Apple finally able to restore German iCloud push email after 19 months of litigation

Posted:
in General Discussion edited January 2014
German iCloud users were sent their first email push notifications in over a year and a half on Tuesday, as Apple was finally allowed to reactivate the feature after winning a stay on a 2012 injunction leveled by Google's Motorola.

Push


As noted by FOSS Patents' Florian Mueller, Apple re-flipped the switch on German iCloud push notifications, bringing an end to 19 months of unavailability over a now-invalidated Motorola patent.

In February 2012, Google's Motorola won an injunction against Apple's iCloud push notification service as it applied to emails. Since that time, German iOS device users were forced to set their iPhones and iPads to manually fetch email messages, negating one of iCloud's major features.

Google's patent-in-suit, a push email synchronization invention, quickly came under fire, however, and was invalidated by a UK court last December when the tech giant attempted to assert the property against Microsoft.

In April, the Karlsruhe Higher Regional Court in Germany held appellate hearings over the still standing iCloud injunction's merits, recommending that Google's counsel stipulate a stay of proceedings in light of the UK court's decision. Google declined to do so and continued to enforce the ban.

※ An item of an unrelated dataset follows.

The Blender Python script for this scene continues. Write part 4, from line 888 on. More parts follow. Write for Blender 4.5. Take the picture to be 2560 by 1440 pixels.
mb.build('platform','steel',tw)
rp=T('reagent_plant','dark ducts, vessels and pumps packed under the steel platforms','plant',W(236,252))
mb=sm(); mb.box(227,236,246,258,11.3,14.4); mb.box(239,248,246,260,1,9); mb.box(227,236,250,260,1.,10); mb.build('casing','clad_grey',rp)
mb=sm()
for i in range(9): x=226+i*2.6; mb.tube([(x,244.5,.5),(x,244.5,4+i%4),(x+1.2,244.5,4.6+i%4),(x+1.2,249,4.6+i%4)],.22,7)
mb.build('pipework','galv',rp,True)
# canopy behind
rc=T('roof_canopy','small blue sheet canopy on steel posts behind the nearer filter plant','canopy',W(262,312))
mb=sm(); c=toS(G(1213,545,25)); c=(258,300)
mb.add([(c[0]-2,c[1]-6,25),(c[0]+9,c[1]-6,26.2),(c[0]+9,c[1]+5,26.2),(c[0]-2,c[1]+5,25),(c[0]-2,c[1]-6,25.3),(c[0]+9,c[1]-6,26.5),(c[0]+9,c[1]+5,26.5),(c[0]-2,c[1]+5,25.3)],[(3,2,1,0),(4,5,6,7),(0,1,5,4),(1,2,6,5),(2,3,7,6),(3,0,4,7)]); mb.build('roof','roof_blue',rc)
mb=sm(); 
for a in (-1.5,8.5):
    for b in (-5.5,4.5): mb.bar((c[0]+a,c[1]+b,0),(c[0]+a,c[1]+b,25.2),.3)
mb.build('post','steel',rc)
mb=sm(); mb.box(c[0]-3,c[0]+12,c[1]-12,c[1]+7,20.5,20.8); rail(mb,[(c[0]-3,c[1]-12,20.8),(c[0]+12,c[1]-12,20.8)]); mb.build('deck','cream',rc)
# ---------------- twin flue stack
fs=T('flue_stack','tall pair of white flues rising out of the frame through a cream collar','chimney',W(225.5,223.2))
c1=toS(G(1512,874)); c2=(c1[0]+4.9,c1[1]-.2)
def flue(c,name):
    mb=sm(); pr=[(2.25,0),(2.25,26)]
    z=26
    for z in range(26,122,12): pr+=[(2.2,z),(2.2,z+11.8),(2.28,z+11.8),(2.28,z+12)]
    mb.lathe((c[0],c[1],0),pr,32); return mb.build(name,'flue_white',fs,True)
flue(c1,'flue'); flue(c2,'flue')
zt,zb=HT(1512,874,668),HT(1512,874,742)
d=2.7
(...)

Also in April, the Mannheim Regional Court, which first granted injunction, stayed a similar Motorola case against Microsoft, citing doubts over the patent's validity. Most recently, the Federal Patent Court of Germany, or Bundespatentgericht, wrote in a preliminary position that the property was likely invalid.

Apple ultimately won a stay on the enforcement of the ban after a successful appeal in September. Following the stay, Apple posted a bond worth approximately $132 million to lift the injunction, which allowed for the reactivation of push services on Wednesday.

Google will next face the German Federal Patent Court on Nov. 13 for a nullity hearing on the Motorola patent, which Mueller believes will be ruled invalid. If that is indeed the case, Google will owe Apple damages for prematurely enforcing an improper injunction.